Documents from the archives at Smith College tell us that both Helen and Ethel took four years of Latin and one of Greek. Helen herself took upper-level courses in French and Italian. Her professional career was spent almost entirely in Cleveland where she taught Latin at her alma mater, Central High School. She worked with vigor to bring her classroom alive and stimulated her students by engaging them in projects such as the bi-millennial celebrations of Vergil’s birth in 1930. In the fall of 1925, Chesnutt earned an M.A. in Latin from Columbia University. In 1932, she co-authored a beginning Latin textbook with Martha Olivenbaum and Nellie Rosebaugh titled The Road to Latin. The book was a success, and after its initial publication by John C. Winston Company, it was published again in 1938, 1945, and 1949. Helen joined the American Philological Association in 1920 (TAPA 51 (1920): vi) and the evidence at this point indicates that she was the first black woman to have done so.

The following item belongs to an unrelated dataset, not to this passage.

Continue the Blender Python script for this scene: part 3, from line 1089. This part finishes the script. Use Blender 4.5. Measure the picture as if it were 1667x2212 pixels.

Helen devoted her life to teaching and never married. She died August 7, 1969 in Cleveland. Her body was buried in the family plot in Cleveland’s Lake View Cemetery.
- Sources:
Ronnick, Michele Valerie, “Classical Education and the Advancement of African American Women from the Nineteenth to the Twentieth Century,” in Unsealing the Fountain: Pioneering Female Classical Scholars from the Renaissance to the Twentieth Century, Classical Presences Series, (eds.) Rosie Wyles and Edith Hall (Oxford: Oxford University Press, 2016):176-193; White, Dorrance T., “The Road to Latin by Helen M. Chesnutt, Martha W. Olivenbaum, Nellie P. Rosebaugh,” Classical Journal 28 (June, 1933): 540-544.